Al oír esto, todos en la sinagoga se pusieron furiosos y, levantándose, lo empujaron fuera del pueblo hasta un barranco del monte en donde se alzaba su pueblo, con intención de despeñarlo. Pero Jesús se abrió paso entre ellos y se alejaba. Lucas 4, 21-30

Los profetas son normalmente perseguidos, penosamente tolerados y sólo tras su muerte son, si lo son, reconocidos y exaltados. Es lo que podemos comprobar en la biografía de Jeremías del que nos habla la primera lectura de hoy, y especialmente en la historia de Jesús, ya desde el mismo comienzo en su propio Nazaret y a lo largo de toda su actividad pública.

El profeta sabe muy bien que su destino es la persecución e incluso la muerte, no sólo como entramado y desenlace histórico de su vida, sino como ingrediente interno y elemento constituyente de su propia función de profeta… El hecho de sentirse llamado y urgido por Dios a denunciar los pecados personales y estructurales de su pueblo anunciando a la vez un futuro positivo de recreación y trasformación lenta y costosa para las personas y las sociedades. El hecho, asimismo, de la persistente dureza de corazón de un pueblo extraviado que no reconoce los caminos de Dios, todo esto pone al profeta ante la mayoría de sus destinatarios en una dolorosa consideración de aguafiestas, en un difícil papel de antipático gafe indeseable, en una gratuita e injusta reputación de utópico e idealista.
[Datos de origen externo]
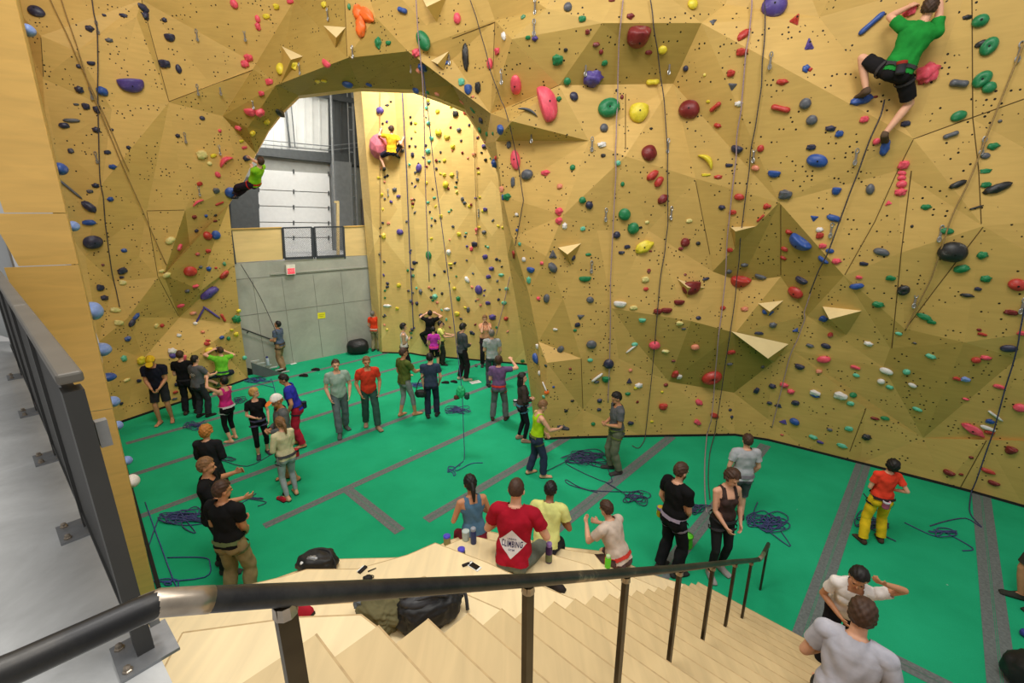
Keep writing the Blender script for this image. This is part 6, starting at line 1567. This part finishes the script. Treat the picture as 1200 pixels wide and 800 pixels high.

Y es que el profeta habla en nombre de “Otro”. La palabra no es suya, y menos aún del gobernante de turno, ni de los poderosos de cualquier signo y bandera, a los que por nada del mundo se vende y prostituye. El profeta, consciente de que, aunque luchen contra él no le podrán porque Dios está con él para librarlo, tiene en cuenta la Palabra de anuncio y denuncia que le ha sido puesta en su boca, sin reparar en si sus palabras gustan o no a sus destinatarios. Por eso, él no se doblega ante nada y nadie, porque es a Dios a quien presta su más agudo y obediente oído y a quien ofrece generosamente su mente y sus labios, a ese Dios que lo ha seducido y dolorosamente convertido “en plaza fuerte y en muralla de bronce frente a todo el país”.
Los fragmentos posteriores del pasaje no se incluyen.